Di fronte a un dramma umanitario si dovrebbe rispondere con un’immediata e concreta solidarietà, ma forse questi sono aspetti e atteggiamenti che non appartengono più a questo mondo. Quello che vi raccontiamo è solo l’ultimo atto vigliacco e disumano attuato dalla comunità internazionale contro il popolo palestinese. Si chiede ad un popolo, represso e massacrato da oltre 60 anni, di rinunciare alla propria resistenza armata, l’unico mezzo che gli consente ancora oggi di difendere la propria terra e la propria libertà, per ricevere in cambio cibo, farmaci e materiali per ricostruire le loro case distrutte dai bombardamenti israeliani.

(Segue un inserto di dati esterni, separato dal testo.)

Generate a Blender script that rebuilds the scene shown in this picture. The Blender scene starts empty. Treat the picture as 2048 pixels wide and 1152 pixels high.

L’alto funzionario di Hamas, Ismail Radwan, ha dichiarato venerdì scorso durante un sermone che il suo movimento rifiuta totalmente ogni compromesso sulle armi della resistenza e respinge le molteplici pressioni della comunità internazionale sulla Striscia di Gaza.

“Non accettiamo compromessi sulle armi della resistenza per ricevere in cambio i promessi aiuti per la ricostruzione delle nostre case”, ha affermato Radwan. L’alto dirigente di Hamas ha anche condannato duramente il regime israeliano per l’assedio che da otto anni impone sulla Striscia di Gaza. Le “sanzioni” di Tel Aviv hanno segnato drammaticamente i vari settori e aspetti della quotidianità dei gazawi. Dopo tre guerre consecutive per Gaza si profila una vera e propria catastrofe umanitaria.

La resistenza palestinese condanna il silenzio complice dei Paesi arabi – soprattutto quelli del Golfo – di fronte ad una situazione umanitaria senza precedenti per la Striscia di Gaza. La popolazione è costretta a vivere, o meglio, a sopravvivere alle molteplici emergenze, tra cui interruzione di corrente elettrica, mancanza d’acqua, crisi economica, disoccupazione a livelli storici, la chiusura dei valichi di frontiera e il ritardo nella ricostruzione, che condanna ancora oggi più di centomila persone a vivere sulle macerie delle proprie case.

Più di 10mila pazienti – la maggior parte feriti durante l’ultima aggressione israeliana – restano ancora in attesa del permesso per attraversare il confine e poter ricevere le adeguate cure all’estero. Questo è il dramma di 1,7 milioni di civili, inascoltati, dimenticati e traditi da tutti.